I’ve written a bunch of articles about what to look for when funding a new client. Whether it’s proper notification or having an ironclad factoring agreement, you should always have a consistent set of due diligence procedures that adequately protects your company in every factoring transaction.
With any new deal there will regularly be nuances that are unique and test the funder. In many cases getting past these roadblocks can make or break a deal.
With any factoring company, one the biggest challenges is to scale the company for growth while keeping the proper safeguards in place.
The friction caused by this dilemma is usually felt by the sales and underwriting divisions within a company. Salespeople complain that the underwriters turn down too many applications while underwriting complains that sales wastes their time with prospects that will never fund.
An interesting dilemma indeed and truthfully there really isn’t one side that comes out on top in this battle. On one hand, if you fund every prospect that sales submits, it’s likely that you will get burned with a bad deal. On the other hand, if underwriting turns down every deal that comes through the door your sales will be nothing, making it difficult to keep your doors open. Our position has always been on the side of caution with the thought that no deal is better than a bad deal.

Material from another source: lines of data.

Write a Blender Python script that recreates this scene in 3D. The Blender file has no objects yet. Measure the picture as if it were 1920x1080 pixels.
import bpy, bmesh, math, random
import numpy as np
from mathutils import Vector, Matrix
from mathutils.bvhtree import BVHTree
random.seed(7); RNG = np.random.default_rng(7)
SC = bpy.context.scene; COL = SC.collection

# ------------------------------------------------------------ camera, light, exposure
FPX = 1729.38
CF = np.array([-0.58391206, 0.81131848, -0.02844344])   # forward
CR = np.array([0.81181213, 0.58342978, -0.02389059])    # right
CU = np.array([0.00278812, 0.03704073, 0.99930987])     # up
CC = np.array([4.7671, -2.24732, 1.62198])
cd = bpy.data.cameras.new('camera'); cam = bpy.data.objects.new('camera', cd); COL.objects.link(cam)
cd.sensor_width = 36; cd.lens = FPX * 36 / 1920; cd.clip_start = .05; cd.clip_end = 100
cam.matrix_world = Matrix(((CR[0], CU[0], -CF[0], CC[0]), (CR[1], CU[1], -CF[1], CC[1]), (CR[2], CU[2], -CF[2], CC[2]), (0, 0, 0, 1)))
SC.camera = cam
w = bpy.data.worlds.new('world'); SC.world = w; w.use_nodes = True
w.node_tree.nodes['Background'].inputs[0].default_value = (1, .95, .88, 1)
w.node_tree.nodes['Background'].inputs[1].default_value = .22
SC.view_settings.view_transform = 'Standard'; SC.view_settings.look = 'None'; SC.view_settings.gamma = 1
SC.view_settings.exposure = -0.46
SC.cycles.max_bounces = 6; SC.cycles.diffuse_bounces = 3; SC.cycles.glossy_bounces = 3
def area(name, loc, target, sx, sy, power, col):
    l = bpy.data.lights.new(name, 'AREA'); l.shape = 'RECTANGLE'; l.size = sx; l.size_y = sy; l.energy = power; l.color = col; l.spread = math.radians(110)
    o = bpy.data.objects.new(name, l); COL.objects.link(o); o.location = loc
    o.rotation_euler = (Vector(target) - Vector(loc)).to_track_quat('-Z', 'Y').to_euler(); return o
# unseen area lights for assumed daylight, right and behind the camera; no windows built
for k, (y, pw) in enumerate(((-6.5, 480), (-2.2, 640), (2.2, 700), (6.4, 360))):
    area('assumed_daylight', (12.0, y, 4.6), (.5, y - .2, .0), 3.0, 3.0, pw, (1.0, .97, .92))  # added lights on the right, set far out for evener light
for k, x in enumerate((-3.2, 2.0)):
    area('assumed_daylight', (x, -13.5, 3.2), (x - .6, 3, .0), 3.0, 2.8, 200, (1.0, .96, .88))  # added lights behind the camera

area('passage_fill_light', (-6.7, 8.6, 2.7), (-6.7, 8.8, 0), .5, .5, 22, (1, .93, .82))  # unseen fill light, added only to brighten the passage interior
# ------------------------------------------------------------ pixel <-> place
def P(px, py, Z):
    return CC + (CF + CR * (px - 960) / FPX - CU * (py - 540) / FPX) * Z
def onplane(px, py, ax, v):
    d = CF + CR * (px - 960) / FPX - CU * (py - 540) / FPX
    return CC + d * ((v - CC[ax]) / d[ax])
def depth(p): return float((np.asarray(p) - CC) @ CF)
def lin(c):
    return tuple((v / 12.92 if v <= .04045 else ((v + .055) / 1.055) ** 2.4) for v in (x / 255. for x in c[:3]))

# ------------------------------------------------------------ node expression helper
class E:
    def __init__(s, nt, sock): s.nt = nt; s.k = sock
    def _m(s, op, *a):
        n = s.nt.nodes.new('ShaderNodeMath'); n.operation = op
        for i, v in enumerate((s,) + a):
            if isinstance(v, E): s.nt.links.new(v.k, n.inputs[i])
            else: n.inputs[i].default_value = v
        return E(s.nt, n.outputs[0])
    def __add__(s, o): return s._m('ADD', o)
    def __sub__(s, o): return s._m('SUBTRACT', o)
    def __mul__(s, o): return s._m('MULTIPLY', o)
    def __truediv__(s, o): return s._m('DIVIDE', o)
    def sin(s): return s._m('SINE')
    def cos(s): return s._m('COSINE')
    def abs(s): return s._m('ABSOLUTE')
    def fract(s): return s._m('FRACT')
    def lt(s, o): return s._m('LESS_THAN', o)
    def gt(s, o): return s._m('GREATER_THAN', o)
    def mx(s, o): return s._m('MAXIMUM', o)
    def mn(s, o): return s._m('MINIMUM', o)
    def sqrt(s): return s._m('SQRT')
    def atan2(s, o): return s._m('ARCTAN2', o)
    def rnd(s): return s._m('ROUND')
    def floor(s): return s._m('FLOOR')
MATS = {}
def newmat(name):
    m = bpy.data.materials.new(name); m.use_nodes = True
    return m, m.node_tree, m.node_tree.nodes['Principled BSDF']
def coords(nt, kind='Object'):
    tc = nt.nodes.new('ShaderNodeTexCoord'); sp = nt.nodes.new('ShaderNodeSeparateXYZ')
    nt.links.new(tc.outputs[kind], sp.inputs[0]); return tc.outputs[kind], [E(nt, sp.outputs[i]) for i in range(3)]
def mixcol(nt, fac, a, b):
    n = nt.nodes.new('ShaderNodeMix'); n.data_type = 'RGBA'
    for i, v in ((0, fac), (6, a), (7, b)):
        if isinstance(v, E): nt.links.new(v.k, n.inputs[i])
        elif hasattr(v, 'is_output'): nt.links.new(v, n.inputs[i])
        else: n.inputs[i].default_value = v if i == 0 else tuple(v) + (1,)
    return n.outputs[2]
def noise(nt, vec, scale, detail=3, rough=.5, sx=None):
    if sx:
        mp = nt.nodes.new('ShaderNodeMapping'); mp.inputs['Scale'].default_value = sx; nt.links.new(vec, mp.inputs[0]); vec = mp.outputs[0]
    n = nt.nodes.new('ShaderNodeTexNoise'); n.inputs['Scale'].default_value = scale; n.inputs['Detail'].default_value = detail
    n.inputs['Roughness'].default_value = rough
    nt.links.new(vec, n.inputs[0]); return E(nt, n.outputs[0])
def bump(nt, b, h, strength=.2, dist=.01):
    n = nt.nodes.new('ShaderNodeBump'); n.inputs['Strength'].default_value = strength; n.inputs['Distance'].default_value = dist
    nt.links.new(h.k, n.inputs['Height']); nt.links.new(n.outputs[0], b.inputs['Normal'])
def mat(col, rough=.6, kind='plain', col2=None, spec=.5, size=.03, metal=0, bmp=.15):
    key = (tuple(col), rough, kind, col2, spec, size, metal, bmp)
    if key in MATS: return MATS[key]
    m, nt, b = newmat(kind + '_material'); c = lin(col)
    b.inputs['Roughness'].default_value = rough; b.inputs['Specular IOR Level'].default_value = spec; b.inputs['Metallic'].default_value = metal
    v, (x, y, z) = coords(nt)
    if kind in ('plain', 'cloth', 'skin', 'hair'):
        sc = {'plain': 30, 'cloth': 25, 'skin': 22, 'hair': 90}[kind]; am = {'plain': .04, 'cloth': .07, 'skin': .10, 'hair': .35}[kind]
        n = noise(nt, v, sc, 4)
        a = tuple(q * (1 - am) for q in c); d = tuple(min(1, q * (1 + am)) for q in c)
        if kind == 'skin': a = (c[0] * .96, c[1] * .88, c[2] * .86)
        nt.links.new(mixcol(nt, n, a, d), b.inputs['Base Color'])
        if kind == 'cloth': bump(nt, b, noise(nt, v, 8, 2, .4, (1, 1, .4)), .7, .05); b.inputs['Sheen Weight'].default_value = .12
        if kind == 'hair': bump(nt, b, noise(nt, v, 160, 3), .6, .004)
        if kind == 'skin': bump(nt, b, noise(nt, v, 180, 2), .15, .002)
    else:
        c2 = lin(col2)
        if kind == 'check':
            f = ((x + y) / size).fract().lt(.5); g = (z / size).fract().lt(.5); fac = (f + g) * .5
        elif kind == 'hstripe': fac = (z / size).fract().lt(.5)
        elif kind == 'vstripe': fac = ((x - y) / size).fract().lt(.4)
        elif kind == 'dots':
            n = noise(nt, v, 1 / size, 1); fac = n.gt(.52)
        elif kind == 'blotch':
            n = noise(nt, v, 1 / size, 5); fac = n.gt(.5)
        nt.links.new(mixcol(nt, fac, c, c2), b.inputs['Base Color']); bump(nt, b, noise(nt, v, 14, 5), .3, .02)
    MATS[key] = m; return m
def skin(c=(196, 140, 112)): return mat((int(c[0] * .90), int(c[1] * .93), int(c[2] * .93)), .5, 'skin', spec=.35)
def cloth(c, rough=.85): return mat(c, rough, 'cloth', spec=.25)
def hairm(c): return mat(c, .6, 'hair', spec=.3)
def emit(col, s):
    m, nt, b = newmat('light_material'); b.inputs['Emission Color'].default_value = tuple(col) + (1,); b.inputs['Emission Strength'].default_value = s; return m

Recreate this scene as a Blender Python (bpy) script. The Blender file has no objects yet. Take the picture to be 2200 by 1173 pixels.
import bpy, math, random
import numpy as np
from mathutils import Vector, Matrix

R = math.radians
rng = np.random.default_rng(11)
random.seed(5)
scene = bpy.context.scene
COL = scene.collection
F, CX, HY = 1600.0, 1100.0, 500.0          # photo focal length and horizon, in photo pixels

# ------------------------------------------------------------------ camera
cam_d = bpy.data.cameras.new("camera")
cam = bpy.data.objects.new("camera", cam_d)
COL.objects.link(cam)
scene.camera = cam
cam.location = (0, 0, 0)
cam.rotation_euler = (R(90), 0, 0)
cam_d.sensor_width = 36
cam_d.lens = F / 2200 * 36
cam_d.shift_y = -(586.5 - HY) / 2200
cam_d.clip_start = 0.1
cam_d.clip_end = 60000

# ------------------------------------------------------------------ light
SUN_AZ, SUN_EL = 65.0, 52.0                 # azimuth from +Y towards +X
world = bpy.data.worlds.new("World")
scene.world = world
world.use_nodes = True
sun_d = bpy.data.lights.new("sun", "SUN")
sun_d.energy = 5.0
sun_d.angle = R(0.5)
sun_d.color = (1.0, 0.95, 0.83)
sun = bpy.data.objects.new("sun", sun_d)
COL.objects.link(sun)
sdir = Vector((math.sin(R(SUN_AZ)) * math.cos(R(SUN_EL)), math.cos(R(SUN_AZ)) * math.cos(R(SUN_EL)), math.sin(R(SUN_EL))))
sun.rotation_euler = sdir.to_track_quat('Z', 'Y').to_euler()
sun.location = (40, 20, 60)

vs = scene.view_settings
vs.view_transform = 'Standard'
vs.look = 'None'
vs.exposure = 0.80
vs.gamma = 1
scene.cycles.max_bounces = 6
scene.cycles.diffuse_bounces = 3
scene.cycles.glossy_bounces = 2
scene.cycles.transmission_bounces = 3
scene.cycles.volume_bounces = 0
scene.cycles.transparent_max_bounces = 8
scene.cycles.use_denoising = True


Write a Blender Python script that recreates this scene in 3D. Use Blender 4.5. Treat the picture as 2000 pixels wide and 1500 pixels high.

Here are a few examples where you should proceed with caution when factoring invoices:
Fast Funding
Every prospect wants to be funded immediately. This is not necessarily a red flag by any means however you should not compromise your standard operating procedures to accommodate an impatient prospect.
Confusing Financial Statements
If a prospect cannot provide you with audited financial statements always ask for tax returns. Tax returns are extremely valuable since you can use these to compare amounts to similar period financial statements. If the returns are older than one year, you should question why they are not current. Also, inconsistencies in the financial statements such as large swings in revenues or expenses from prior periods should always be questioned.
Uncooperative Account Debtor
If you have a hostile account debtor that is unwilling to work with a factor think twice about moving forward with the prospect. First and most importantly, you will not have the ability to verify your clients’ invoices. For us, there is nothing more important than verifying your clients’ goods or services have been accepted and approved for payment. Without proper verification, you are basically gambling on an invoice hoping that it will be paid.
Tax Liens and Judgments
One of the first pieces of due diligence every factor performs is a credit check of both the client and account debtor. Obviously, every factor knows to stay clear of any clients with open tax liens that have not been addressed by either a payment plan and some future intent to pay. We would take that one step further by staying clear of any company that consistently fails to pay their taxes in a timely manner.
What makes the factoring industry unique is that every factoring company has its own set of policies and procedures for funding new prospects. What may be overkill for one factor may be acceptable for another depending on the situation. One of the main reasons why I truly enjoy working in this industry is the camaraderie among factoring companies. I cannot tell you how many times I have been able to call a colleague, asking them for their expertise with a specific client. Occasionally I am able to reciprocate with some insight from our end as well. At the end of the day we’re all trying to figure out ways to fund the good ones and stay clear of the bad ones while keeping salespeople underwriters in a happy place. This is easier said than done for sure.
Don D’Ambrosio is the president of Oxygen Funding, Inc., an invoice factoring company located in Lake Forest, California.
For more information, he can be reached at don.dambrosio@oxygenfunding.com or you can visit his company’s website at www.oxygenfunding.com
Thank you, thank you, thank you for this awesome article. I am new to the factoring industry but I am not new the the Alternative Financing industry. I transitioned into this business after long years of selling Real Estate and transitioned into the Note Business around the time of the crash. I can must say, these same principals you are writing about applied to my real estate clients as well. I experienced my biggest success in selling real estate the most when I would sure my prospective clients were Pre-Qualified by a loan officer. I learned early in the game that you will spin your wheels and go no where fast if you did not take them through this process. As a new C.F.C. and just by studying the successful approved factoring cases, I am learning fast to do underwriting preliminary work ahead of time lol. I believe in working from the end and then go to the beginning. It’s just one of my beliefs and it has always worked for me. Whenever I sign on with new Factors/funders, I always make sure I am clear on what their u/w requirements are, it makes it much easier for me to identify a great client from a waste of time suspect.
Again, thank you for this most informative article. This is a keeper in my files.